- From: Marc Hadley <Marc.Hadley@Sun.COM>
- Date: Tue, 24 May 2005 17:28:48 -0400
- To: David Hull <dmh@tibco.com>
- Cc: public-ws-async-tf@w3.org
Perhaps I'm misunderstanding but this seems to be confusing the MEP and the binding of the MEP. A one-way MEP just has a SOAP message going in one direction, end-of-story. The binding of that MEP to a particular protocol might say something about other protocol-level messages (like a 202 HTTP response for the HTTP binding) but that doesn't need to be reflected in the SOAP MEP. Marc. On May 24, 2005, at 3:17 PM, David Hull wrote: > >From recent pondering, there appear (to me) to be three different > ways to handle fire-and-forget one-way: > Define a "SOAP request" MEP, analogous to "SOAP reply", with the > semantic that such a MEP is just the first part of the "SOAP > request-response" MEP, with behavior after delivery of the > "request" unspecified.
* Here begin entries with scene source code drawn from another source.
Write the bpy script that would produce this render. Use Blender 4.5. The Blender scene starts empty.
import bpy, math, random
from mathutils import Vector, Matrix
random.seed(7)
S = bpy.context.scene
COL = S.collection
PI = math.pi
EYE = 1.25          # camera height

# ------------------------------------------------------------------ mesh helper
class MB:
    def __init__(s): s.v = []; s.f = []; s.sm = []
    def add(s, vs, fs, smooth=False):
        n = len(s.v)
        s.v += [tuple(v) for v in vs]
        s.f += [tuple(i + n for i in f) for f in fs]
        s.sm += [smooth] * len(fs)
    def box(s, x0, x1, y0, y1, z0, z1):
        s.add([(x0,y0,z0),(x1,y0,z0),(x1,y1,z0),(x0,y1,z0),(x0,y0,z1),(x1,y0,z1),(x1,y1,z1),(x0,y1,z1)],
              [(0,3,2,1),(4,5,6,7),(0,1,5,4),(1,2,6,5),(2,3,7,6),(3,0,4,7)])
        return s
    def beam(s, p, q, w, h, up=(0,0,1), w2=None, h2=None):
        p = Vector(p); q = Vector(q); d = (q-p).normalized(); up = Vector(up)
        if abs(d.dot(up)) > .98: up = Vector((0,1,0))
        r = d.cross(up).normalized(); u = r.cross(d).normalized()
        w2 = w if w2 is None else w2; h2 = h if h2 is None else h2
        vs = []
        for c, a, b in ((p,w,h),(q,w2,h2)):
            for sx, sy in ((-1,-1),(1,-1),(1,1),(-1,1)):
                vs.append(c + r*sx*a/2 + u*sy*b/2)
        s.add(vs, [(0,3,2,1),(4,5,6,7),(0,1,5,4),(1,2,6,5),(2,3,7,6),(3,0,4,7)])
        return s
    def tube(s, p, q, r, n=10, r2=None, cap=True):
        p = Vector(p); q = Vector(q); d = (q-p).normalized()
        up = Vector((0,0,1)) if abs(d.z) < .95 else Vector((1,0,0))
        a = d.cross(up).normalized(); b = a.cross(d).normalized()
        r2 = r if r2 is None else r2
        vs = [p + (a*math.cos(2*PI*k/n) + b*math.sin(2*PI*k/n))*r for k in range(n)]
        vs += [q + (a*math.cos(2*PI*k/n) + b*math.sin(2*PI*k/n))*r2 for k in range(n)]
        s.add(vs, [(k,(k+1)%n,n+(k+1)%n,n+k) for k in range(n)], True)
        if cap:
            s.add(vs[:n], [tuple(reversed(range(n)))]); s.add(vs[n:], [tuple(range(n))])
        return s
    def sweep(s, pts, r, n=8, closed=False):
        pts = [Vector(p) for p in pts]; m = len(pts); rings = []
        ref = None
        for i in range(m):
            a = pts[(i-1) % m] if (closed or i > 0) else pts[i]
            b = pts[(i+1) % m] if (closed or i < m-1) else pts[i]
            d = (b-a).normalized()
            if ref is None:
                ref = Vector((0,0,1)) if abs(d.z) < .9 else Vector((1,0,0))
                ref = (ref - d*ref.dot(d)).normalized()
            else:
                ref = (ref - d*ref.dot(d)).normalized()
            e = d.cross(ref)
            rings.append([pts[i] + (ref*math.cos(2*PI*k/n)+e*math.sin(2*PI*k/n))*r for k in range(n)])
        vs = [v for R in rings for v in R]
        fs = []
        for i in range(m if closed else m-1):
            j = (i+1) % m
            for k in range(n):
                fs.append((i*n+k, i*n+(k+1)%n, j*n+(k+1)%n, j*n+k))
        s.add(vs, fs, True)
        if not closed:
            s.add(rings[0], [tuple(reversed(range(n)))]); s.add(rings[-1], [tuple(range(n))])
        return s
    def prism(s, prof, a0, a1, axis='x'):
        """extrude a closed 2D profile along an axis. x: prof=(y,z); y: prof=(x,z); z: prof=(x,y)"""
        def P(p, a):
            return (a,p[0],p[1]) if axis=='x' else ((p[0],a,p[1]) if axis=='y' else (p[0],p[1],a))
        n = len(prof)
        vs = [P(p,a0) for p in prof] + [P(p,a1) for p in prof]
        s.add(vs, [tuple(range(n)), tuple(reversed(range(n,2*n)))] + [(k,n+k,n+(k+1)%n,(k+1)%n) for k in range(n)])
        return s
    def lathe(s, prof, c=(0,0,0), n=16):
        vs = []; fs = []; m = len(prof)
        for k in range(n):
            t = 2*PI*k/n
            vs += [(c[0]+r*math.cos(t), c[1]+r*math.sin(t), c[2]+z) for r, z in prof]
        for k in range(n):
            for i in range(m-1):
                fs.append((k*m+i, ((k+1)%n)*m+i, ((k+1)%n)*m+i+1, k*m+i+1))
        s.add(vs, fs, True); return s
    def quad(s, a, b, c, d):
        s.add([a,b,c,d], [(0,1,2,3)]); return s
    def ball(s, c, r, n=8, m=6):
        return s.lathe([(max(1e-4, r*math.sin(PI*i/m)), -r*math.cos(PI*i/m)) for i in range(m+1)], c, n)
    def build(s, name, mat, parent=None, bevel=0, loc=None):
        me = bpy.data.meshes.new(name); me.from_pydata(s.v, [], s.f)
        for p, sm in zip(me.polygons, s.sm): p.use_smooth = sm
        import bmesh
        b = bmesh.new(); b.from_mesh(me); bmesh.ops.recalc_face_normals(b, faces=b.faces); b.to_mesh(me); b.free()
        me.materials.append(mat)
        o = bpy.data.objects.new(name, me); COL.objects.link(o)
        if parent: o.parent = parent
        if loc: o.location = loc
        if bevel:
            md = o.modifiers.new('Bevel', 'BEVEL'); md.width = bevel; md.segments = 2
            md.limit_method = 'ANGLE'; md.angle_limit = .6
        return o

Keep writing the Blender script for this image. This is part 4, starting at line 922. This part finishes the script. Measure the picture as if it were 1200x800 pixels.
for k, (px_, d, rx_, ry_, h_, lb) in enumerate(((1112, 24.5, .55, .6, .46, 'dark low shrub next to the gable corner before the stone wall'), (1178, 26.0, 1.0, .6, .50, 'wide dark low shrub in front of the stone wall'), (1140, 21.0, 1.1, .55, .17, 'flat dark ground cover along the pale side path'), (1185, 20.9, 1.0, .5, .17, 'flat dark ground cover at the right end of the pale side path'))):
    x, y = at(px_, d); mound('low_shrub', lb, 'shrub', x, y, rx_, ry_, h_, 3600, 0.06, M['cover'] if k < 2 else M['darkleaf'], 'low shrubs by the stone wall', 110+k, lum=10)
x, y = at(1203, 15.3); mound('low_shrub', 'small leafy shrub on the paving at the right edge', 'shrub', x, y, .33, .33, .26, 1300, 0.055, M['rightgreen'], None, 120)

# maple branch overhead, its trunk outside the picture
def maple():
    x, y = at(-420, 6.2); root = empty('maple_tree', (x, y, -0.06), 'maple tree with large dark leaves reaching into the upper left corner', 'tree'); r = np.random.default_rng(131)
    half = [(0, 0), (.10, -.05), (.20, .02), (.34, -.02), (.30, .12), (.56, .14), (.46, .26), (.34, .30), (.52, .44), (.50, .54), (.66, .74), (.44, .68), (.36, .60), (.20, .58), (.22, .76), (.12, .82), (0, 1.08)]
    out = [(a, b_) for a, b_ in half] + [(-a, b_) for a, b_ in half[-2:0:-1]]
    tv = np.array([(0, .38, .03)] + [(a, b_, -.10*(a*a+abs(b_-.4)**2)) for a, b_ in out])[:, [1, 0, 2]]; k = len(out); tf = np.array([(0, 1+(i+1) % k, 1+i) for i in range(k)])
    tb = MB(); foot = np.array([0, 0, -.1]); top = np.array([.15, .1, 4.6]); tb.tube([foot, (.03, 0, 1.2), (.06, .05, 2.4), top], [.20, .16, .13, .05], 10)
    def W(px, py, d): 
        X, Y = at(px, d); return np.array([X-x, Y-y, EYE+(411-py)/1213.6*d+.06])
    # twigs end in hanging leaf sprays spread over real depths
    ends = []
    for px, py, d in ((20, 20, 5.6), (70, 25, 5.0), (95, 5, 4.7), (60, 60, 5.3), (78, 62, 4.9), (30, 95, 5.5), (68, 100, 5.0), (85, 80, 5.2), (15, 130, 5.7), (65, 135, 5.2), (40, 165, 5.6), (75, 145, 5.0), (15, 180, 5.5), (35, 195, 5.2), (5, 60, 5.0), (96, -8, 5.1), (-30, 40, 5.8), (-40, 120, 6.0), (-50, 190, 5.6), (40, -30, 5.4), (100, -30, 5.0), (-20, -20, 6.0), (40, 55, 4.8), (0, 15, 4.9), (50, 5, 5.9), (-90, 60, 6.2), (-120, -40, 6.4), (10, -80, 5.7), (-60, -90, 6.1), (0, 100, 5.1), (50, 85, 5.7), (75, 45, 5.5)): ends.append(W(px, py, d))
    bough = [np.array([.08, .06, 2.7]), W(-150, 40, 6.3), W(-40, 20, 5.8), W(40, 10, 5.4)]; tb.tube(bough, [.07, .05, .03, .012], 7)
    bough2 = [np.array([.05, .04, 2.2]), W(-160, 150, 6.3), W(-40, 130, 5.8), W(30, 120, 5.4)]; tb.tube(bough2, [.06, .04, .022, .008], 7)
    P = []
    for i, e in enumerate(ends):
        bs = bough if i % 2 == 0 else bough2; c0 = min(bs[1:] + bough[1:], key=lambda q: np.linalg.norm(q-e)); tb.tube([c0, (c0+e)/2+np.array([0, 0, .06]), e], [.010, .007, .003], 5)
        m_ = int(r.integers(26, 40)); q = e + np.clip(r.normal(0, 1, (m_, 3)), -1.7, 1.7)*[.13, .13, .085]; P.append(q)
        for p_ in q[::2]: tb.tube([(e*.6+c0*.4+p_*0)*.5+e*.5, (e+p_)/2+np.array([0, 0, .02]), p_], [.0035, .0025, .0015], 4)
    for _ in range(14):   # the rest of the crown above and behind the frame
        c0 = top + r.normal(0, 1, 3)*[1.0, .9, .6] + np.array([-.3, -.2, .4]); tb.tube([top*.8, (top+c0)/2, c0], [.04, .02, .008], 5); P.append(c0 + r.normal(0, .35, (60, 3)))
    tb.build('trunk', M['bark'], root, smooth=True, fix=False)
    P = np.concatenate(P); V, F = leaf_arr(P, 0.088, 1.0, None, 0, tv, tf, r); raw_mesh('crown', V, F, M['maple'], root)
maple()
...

This reflects the idea that the sender > doesn't care what happens after it sends the message, and allows > the receiver to do whatever it likes, even close the connection. > The term "request" would be a bit of a misnomer, given that a > response will not always be expected. > Define a SOAP one-way MEP with the semantic that, if there is a > back-channel, the receiver MUST send some sort of empty "marker" > message > Try to define SOAP one-way in terms of SOAP request-response. This > would work for HTTP with a marker message, but I don't see how it > would work with a pure one-way binding. Perhaps define such a > binding as always producing some sort of synthetic marker response, > but this seems backwards. > Right now, I'm split between (1) and (2). Option 1 has a certain > symmetry to it, but I'm not sure whether the lack of constraint is > a bug or a feature. If it's a bug, then option 2 is good. > --- Marc Hadley <marc.hadley at sun.com> Business Alliances, CTO Office, Sun Microsystems.